Inequalities persist in homeownership rates. The rate for
Non-Hispanic Whites exceeds the rates for non-Hispanic Blacks,
Hispanics, and non-Hispanic Other, by 15 to 30 percentage
points. The likelihood of being a homeowner increases directly
with income so that very high income households are 10 to
45 percentage points more likely to be homeowners than households
in other income classes. Central city households have a homeownership
rate that lags behind households living outside central cities
by more than 20 percentage points.
Out of concern about these “gaps”, the Department
of Housing and Urban Development (HUD) has sponsored a series
of research studies.
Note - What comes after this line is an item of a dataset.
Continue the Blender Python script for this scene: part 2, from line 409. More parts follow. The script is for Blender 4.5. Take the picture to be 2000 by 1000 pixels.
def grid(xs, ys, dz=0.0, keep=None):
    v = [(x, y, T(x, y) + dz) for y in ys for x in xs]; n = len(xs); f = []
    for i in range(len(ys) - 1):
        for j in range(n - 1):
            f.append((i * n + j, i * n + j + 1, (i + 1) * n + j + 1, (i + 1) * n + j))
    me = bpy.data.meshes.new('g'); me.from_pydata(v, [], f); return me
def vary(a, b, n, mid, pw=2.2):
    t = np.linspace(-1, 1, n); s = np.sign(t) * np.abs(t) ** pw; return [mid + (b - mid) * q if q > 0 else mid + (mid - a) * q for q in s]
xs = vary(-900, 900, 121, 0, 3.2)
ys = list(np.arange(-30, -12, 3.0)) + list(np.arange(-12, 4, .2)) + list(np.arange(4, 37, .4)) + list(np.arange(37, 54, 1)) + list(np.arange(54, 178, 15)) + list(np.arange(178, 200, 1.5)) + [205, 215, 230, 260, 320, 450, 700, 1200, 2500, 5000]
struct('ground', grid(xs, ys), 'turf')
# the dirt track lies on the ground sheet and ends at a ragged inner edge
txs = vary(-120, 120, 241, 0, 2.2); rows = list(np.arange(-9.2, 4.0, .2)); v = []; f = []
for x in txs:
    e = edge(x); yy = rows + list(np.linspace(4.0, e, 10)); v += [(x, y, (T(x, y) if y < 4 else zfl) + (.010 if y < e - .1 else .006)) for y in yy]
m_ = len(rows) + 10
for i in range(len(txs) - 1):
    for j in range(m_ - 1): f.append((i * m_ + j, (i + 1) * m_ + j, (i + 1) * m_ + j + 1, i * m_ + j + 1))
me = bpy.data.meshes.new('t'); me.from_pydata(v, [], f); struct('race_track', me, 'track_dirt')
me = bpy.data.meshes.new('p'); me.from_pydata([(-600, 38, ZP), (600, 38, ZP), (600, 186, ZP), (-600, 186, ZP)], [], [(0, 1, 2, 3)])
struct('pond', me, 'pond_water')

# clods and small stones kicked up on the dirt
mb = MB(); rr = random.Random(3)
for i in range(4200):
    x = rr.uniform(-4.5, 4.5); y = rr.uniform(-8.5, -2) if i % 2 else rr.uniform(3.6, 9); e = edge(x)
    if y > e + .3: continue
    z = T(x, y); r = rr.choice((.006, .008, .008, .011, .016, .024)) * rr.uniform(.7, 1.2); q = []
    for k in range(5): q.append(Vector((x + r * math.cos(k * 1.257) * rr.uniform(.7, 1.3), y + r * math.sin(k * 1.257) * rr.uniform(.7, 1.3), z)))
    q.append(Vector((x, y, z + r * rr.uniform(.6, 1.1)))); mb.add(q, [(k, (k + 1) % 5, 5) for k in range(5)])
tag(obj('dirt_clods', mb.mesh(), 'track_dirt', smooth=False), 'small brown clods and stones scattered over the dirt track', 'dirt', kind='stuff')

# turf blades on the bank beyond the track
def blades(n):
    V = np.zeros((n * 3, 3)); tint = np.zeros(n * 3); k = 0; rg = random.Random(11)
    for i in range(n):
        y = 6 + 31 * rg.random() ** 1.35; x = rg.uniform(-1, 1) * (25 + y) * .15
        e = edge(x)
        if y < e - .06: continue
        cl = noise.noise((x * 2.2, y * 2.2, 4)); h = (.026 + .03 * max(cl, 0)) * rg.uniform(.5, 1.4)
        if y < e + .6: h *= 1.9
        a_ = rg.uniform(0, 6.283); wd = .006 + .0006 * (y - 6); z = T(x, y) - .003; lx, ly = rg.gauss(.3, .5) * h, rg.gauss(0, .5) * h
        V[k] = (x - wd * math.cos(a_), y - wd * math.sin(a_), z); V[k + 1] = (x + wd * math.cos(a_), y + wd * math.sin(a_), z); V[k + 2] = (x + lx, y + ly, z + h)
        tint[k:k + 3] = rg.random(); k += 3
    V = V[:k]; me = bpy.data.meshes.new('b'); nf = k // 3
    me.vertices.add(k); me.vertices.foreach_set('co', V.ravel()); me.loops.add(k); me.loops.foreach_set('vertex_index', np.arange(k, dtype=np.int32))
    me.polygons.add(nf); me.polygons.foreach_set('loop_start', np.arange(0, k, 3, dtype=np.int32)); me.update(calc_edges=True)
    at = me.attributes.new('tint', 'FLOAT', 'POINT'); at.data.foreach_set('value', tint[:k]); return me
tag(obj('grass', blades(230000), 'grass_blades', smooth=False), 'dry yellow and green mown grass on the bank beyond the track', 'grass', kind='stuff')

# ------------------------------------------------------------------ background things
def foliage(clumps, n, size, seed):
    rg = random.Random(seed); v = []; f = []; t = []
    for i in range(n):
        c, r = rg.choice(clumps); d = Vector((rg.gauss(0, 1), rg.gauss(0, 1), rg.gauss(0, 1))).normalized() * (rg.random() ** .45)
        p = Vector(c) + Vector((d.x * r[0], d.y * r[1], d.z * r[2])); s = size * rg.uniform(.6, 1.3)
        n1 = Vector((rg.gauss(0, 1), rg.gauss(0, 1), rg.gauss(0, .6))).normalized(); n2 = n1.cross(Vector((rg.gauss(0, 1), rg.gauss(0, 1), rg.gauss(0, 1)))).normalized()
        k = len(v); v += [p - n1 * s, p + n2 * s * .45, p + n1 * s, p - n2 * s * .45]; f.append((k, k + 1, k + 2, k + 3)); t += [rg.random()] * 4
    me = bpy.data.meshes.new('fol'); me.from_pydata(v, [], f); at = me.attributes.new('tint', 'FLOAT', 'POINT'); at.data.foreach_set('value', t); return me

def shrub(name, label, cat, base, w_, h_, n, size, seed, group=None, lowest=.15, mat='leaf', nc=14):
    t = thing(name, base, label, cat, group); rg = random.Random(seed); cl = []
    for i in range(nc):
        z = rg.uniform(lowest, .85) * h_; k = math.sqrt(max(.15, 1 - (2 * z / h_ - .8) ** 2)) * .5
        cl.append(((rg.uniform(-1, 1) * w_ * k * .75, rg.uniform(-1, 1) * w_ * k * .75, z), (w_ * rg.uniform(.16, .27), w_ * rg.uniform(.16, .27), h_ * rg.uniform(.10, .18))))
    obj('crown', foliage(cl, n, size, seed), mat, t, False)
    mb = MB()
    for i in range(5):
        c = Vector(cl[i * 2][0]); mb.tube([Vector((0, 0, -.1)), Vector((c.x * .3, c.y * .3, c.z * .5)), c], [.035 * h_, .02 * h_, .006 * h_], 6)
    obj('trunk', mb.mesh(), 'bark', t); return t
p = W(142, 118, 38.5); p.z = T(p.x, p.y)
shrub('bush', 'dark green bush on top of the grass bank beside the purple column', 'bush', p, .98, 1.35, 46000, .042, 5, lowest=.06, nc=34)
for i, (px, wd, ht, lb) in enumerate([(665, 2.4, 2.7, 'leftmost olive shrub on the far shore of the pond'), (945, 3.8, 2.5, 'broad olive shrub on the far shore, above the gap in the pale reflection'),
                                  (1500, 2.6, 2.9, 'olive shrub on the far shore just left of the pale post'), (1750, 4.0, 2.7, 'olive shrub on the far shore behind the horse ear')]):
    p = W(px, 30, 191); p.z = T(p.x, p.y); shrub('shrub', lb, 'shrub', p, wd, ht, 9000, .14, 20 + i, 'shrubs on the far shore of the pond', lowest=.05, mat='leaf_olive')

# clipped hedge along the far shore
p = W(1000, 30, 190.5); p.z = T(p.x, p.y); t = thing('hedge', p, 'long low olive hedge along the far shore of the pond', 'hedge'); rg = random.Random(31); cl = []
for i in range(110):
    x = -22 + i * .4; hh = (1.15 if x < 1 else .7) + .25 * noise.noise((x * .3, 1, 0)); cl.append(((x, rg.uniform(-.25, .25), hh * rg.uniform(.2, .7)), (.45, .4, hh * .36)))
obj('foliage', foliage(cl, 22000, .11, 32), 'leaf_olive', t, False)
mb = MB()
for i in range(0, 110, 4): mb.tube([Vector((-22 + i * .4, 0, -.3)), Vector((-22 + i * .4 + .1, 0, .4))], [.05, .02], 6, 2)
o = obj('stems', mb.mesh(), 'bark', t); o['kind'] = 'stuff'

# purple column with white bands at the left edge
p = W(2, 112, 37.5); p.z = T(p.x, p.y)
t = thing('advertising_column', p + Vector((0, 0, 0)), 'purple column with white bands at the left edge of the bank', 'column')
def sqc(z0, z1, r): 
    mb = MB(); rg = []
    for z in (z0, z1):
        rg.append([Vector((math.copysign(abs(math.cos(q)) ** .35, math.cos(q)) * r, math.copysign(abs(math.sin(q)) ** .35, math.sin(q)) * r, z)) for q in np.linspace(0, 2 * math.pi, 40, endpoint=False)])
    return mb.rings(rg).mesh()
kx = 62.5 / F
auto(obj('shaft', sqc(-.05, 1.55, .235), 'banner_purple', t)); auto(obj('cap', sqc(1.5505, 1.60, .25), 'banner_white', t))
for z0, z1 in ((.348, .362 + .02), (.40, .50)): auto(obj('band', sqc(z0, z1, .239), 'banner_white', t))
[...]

This paper is one of these studies; its
goal is to determine whether the progress made during the
1990’s represents a real improvement in homeownership
rates or is only the manifestation of expected demographic
trends. The policy reason for looking at the effects of demographics
on the national homeownership rate is to determine whether
the prospects of a household in 2000 for becoming a homeowner
are better than those of a similarly defined household in
1990.
Using data from the 1990 and 2000 decennial censuses, the
paper distinguishes between changes in homeownership rates
that result from changes in the composition of the population
from changes that result from improved homeownership opportunities.
The analysis concludes that the growth in the national homeownership
rate between 1990 and 2000 was predominately due to widespread
increases in homeownership rates throughout the various components
of the population. In general, the prospects of a household
in 2000 for becoming a homeowner were better than those of
a similarly defined household in 1990.